You do not need Office to save as an Office format.
Except the format is not always fully compatible and results in weird formatting at time, something that is unprofessional in a work environment.
Unless they are editing, which is rare, I will send the file as a PDF.
Collaborative editing in a business environment is more commonplace than rare, so pdfs are a non-starter. You may get away with pdfs but in many situations they are not an option. For me, pdfs are only used once the final document is approved; even then we need an Office version for future editing if needed.
It is actually easy, I have moved away from Microsoft Office eleven years ago and have not looked back.
Great, it works for you; which is why I said it depends on the use case.
Excel may have more features, but not as many on the macOS as it has on Windows.
Yes, feature parity is an issue in some cases; also between the Web and Live versions and the desktop.
I've had to do some work in the Windows version in a VM for that reason.
Those “features” are used by <1% of people so they are a complete waste of space.
Maybe, but when you need them you need them. One of those features is macros, which I bet are used by way more than 1% of the users, even if they never touch VBA.
There's a reason serious development work is done in Office, with a whole industry sprung up around it, and not Numbers/Pages/Keynote. They are fine for what they are intended for, but not a serious challenger for Office.
There are better alternatives for those features that might be used once in a blue moon.
However, if you use them regularly, work arounds are a PIA and mean you cannot share a file with an Office user. n some cases, there isn't an acceptable alternative.
But if you want to continue to give a Microsoft your hard earned money, that just says that you do not value your time and money.
Considering I make a good living using Office the small amount I pay for it has a huge ROI. It's a business decision, if I could do the same with Apple's suite I would but the bottom line is Apple's suite pales in comparison to Office for my use case. No doubt many others have reached the same conclusion.
For example, I created a product that takes survey data, graphs answers, does comparisons, formats comments and then the result is exported to word as a report where you can add additional narrative. World and Excel automatically link and update the report, and macros handle a lot of the analysis and formatting automatically.
I've actually tried to do the same thing I do in Office in Excel/Pages, but it simply is not possible without a whole lot more work, which would be a waste of my time to try to do.
I guess if everyone is jumping into a wood chipper than you will follow them because that is what everyone else is doing.
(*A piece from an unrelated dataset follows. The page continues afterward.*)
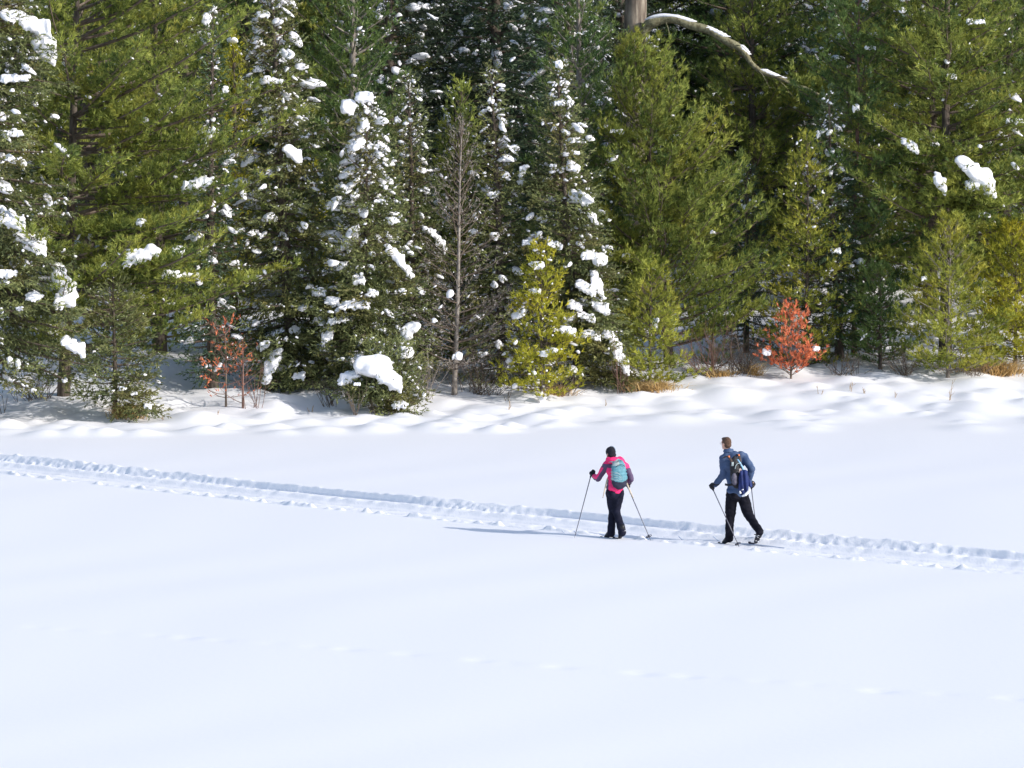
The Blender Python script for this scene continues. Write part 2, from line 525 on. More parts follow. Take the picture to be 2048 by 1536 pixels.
STYLE = {
    'pine':   dict(K=9, L=.175, wid=.025, spread=(.1, .95), along=.06, sp=.082, whorl=True, up=.5, sec=.44, secang=(.5, 1.05), from_=.18, br=.92, jit=.055),
    'spruce': dict(K=9, L=.090, wid=.028, spread=(.25, .8), along=.19, sp=.076, whorl=False, up=-.08, sec=.50, secang=(.6, 1.05), from_=.08, br=1.3, jit=.045),
    'fir':    dict(K=9, L=.086, wid=.028, spread=(.25, .85), along=.18, sp=.076, whorl=False, up=.06, sec=.52, secang=(.6, 1.0), from_=.06, br=1.3, jit=.045),
    'fine':   dict(K=10, L=.075, wid=.014, spread=(.3, 1.0), along=.10, sp=.095, whorl=True, up=.2, sec=.38, secang=(.5, 1.0), from_=.25, br=1.0, jit=.035),
}
TREES = {}


def make_tree(name, pos, H, Rm, style, mat, seed, label=None, cat=None, group=None, lean=(0, 0), clear=0.025, dens=1.0, power=0.8, el=(0.0, 0.9),
              curve=0.5, snow=0.0, dust=0.0, snowsize=1.0, asym=(0, 0), zcut=1e9, bark='bark', twig='twig', trunk_r=None, bias=(0, 0, 0), boughs=(), clumps=(),
              fat=1.0, keep=1.0, snow_side=(0, 0), lump=False, shrink=1.0):
    """a conifer: trunk, limbs, crown of needles, snow. asym = extra reach towards (x, y); boughs = [(x, y, z) relative tips]"""
    rng = np.random.default_rng(seed); stl = STYLE[style]
    root = empty(name, pos, label, cat, group)
    tr = trunk_r or (0.012 * H + 0.02)
    n = 14; hh = np.linspace(0, 1, n)
    ph = rng.uniform(0, 6.28, 2)
    TX = lambda h: np.stack([lean[0] * h + .012 * H * np.sin(h * 5 + ph[0]) * h * .6, lean[1] * h + .012 * H * np.sin(h * 4 + ph[1]) * h * .6, H * h], -1)
    G = Geo(); tp = TX(hh); tp[0][2] = -0.35
    rad = tr * (1 - hh) ** 0.8 + 0.006; rad[0] *= 1.25
    m = tp[:, 2] < zcut + 1.0
    G.tube(tp[m], rad[m], 8)
    link('trunk', G.build('trunk'), bark, root)
    # branch list: height fraction, azimuth
    br = []
    if stl['whorl']:
        gap = 0.34 * (H / 9) ** .35 / dens / stl['br']; z = clear * H + .05
        while z < H * 0.985:
            k = rng.integers(4, 7); a0 = rng.uniform(0, 6.28)
            for j in range(k): br.append(((z + rng.normal(0, .05)) / H, a0 + j * 6.283 / k + rng.normal(0, .25)))
            z += gap * rng.uniform(.75, 1.25) * (1.0 if z < .8 * H else .75)
    else:
        z = clear * H + .03; a = rng.uniform(0, 6.28)
        while z < H * 0.985:
            br.append((z / H, a)); a += 2.4 + rng.normal(0, .2); z += (0.052 + .030 * (1 - z / H)) / dens / stl['br'] * (H / 8) ** .45 * rng.uniform(.7, 1.3)
    LG = Geo(); TP, TDr, TW = [], [], []
    SP, SS, SA = [], [], []
    def grow(p0, az, L, e0, cv, h, snowy):
        nseg = 7
        f = np.linspace(0, 1, nseg)
        e = e0 + cv * (f - .25)
        azs = az + np.cumsum(rng.normal(0, .06, nseg))
        dirs = np.stack([np.cos(azs) * np.cos(e), np.sin(azs) * np.cos(e), np.sin(e)], -1)
        pts = np.vstack([p0, p0 + np.cumsum(dirs[:-1] * L / (nseg - 1), 0)])
        r0 = max(.006, tr * .30 * (L / max(Rm, .01)) ** .9)
        LG.tube(pts, r0 * (1 - f) ** .8 + .0035, 4, cap=False)
        ns = max(2, int(L * (1 - stl['from_']) / stl['sp'] / 1.15 * keep ** .5)); side = 1
        fr = np.linspace(stl['from_'], .98, ns) + rng.normal(0, .02, ns)
        for q in fr:
            q = min(max(q, .05), .99); i = min(int(q * (nseg - 1)), nseg - 2); u = q * (nseg - 1) - i
            p = pts[i] * (1 - u) + pts[i + 1] * u; d = dirs[i]
            sl = np.array((-d[1], d[0], 0)); sl = sl / (np.linalg.norm(sl) + 1e-6)
            ang = rng.uniform(*stl['secang']) * side; side = -side
            sd = d * math.cos(ang) + sl * math.sin(ang) + np.array((0, 0, stl['up'] * .4 + rng.normal(0, .16)))
            sd = norm(sd)
            l = min(L * stl['sec'], .75) * (1.0 - .65 * q) * rng.uniform(.6, 1.15) + .05
            nt_ = max(1, int(l / stl['sp'])); v = (np.arange(nt_) + 1) / nt_
            tpz = p + sd * (l * v)[:, None] + np.array((0, 0, 1.0)) * (stl['up'] * .10 * v ** 2)[:, None]
            jit = rng.normal(0, stl['jit'], tpz.shape)
            td = sd + np.array((0, 0, stl['up'])) + np.array(bias) + rng.normal(0, .38, tpz.shape)
            TP.append(tpz + jit); TDr.append(td)
            if l > .12: TW.append((p, p + sd * l))
            for _ in range(int(snowy) * rng.binomial(3, min(.9, dust * .60))):
                rr = float(np.clip(rng.lognormal(-3.98, .58), .010, .08)) * snowsize
                k = rng.integers(0, nt_)
                SP.append(tpz[k] + (0, 0, .02)); SS.append((rr * rng.uniform(1, 2.0), rr * rng.uniform(.8, 1.3), rr * rng.uniform(.6, 1.2))); SA.append(math.atan2(sd[1], sd[0]))
        TP.append(pts[-1:] + dirs[-1:] * .02); TDr.append(dirs[-1:] + np.array([[0, 0, stl['up'] * .5]]))
        if snowy and rng.random() < snow:
            k = rng.integers(1, 4) if L > .5 else 1
            for j in range(k):
                q = rng.uniform(.5, 1.0); i = min(int(q * (nseg - 1)), nseg - 2)
                rr = float(np.clip(rng.lognormal(-2.85, .42), .03, .14)) * snowsize * min(1, .45 + L)
                SP.append(pts[i] + (dirs[i] * .03) + (rng.normal(0, .05), rng.normal(0, .05), rr * .32)); SS.append((rr * rng.uniform(1.1, 1.9), rr * rng.uniform(.8, 1.2), rr * rng.uniform(.55, 1.0))); SA.append(az)
        return pts
    for h, a in br:
        z = h * H
        h = min(h, .985)
        if z > zcut or rng.random() > keep: continue
        low = np.clip((h - clear) / .10, 0, 1) * .25 + .75
        L = Rm * (1 - h) ** power * low * rng.uniform(.72, 1.12) + .06
        L *= 1 + max(-.6, asym[0] * math.cos(a) + asym[1] * math.sin(a))
        p0 = TX(np.array([h]))[0]
        e0 = el[0] + (el[1] - el[0]) * h ** 1.5 + rng.normal(0, .09)
        sn = True
        if snow_side != (0, 0): sn = rng.random() < .35 + .65 * max(0, snow_side[0] * math.cos(a) + snow_side[1] * math.sin(a))
        grow(p0, a, L, e0, curve * rng.uniform(.6, 1.3), h, sn)
    for bx_, by_, bz_ in boughs:                     # a bough that reaches a given point
        tip = np.array((bx_, by_, bz_)); hz = np.hypot(bx_ - lean[0] * bz_ / H, by_)
        h = np.clip((bz_ - hz * math.tan(el[0] * .6)) / H, .02, .97); p0 = TX(np.array([h]))[0]
        dv = tip - p0; L = np.linalg.norm(dv)
        if L > .1: grow(p0, math.atan2(dv[1], dv[0]), L * 1.06, math.asin(np.clip(dv[2] / L, -1, 1)), .12, h, False)
    # leader
    TP.append(TX(np.linspace(.93, .995, 6))); TDr.append(np.tile((0, 0, 1.0), (6, 1)) + rng.normal(0, .3, (6, 3)))
    if TW:
        a = np.array([t[0] for t in TW]); b = np.array([t[1] for t in TW]); dd = norm(b - a)
        s1 = norm(np.cross(dd, (0, 0, 1.0))) * .0045; s2 = np.cross(dd, s1)
        V = np.stack([a - s1, a + s1, b, a - s2, a + s2, b], 1).reshape(-1, 3)
        LG.add(V, None, np.arange(len(V)).reshape(-1, 3))
    link('limbs', LG.build('limbs', False), twig, root)
    P = np.vstack(TP); D = norm(np.vstack(TDr))
    k = P[:, 2] < zcut
    if label: k &= (P[:, 1] < .25 * Rm) | (rng.random(len(P)) < .35)
    if label:
        W = P + np.array(pos); px = 1024 + W[:, 0] / W[:, 1] * F_PX
        k &= ((px > -70) & (px < 2120)) | (rng.random(len(P)) < .3)
    P, D = P[k], D[k]
    pn = np.clip(.5 + .5 * wob(P + np.array(pos), 3.2, seed + 5) + rng.normal(0, .2, len(P)), 0, 1)
    V, tt = needles(P, D, max(3, int(stl['K'] * fat)), stl['L'] * shrink, stl['wid'], stl['spread'], stl['along'], rng, pn)
    if len(V):
        link('crown', mesh('crown', V, [np.arange(len(V)).reshape(-1, 3)], False, tt), mat, root)
    if SP:
        SP_, SS_, SA_ = np.array(SP), np.array(SS), np.array(SA)
        big = SS_.max(1) > (.11 if lump else .085)
        Va, Fa = blobs(SP_[~big], SS_[~big], SA_[~big], rng, 1)
        Vb, Fb = blobs(SP_[big], SS_[big], SA_[big], rng, 2)
        link('snow_load', mesh('snow_load', np.vstack([Va, Vb]), [np.vstack([Fa, Fb + len(Va)])], True), 'tree_snow', root, kind='stuff')
    root['h'] = float(H)
    del root['h']
    return root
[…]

Ad hominem attacks do nothing to advance your position.
When something establishes itself as a standard in teh business world, you sue it. Simple economics dictate that. I'm not sure why you are so hurt that someone doesn't share your opinion on Apple's suite, but one's experience and choices depends on their use case.
I've recommended Apple's suite to people who do not need the capabilities of Office or are only using it for tehir own use. It's a great value for what it does, but not an Office replacement for many users; it all depends on the user's needs.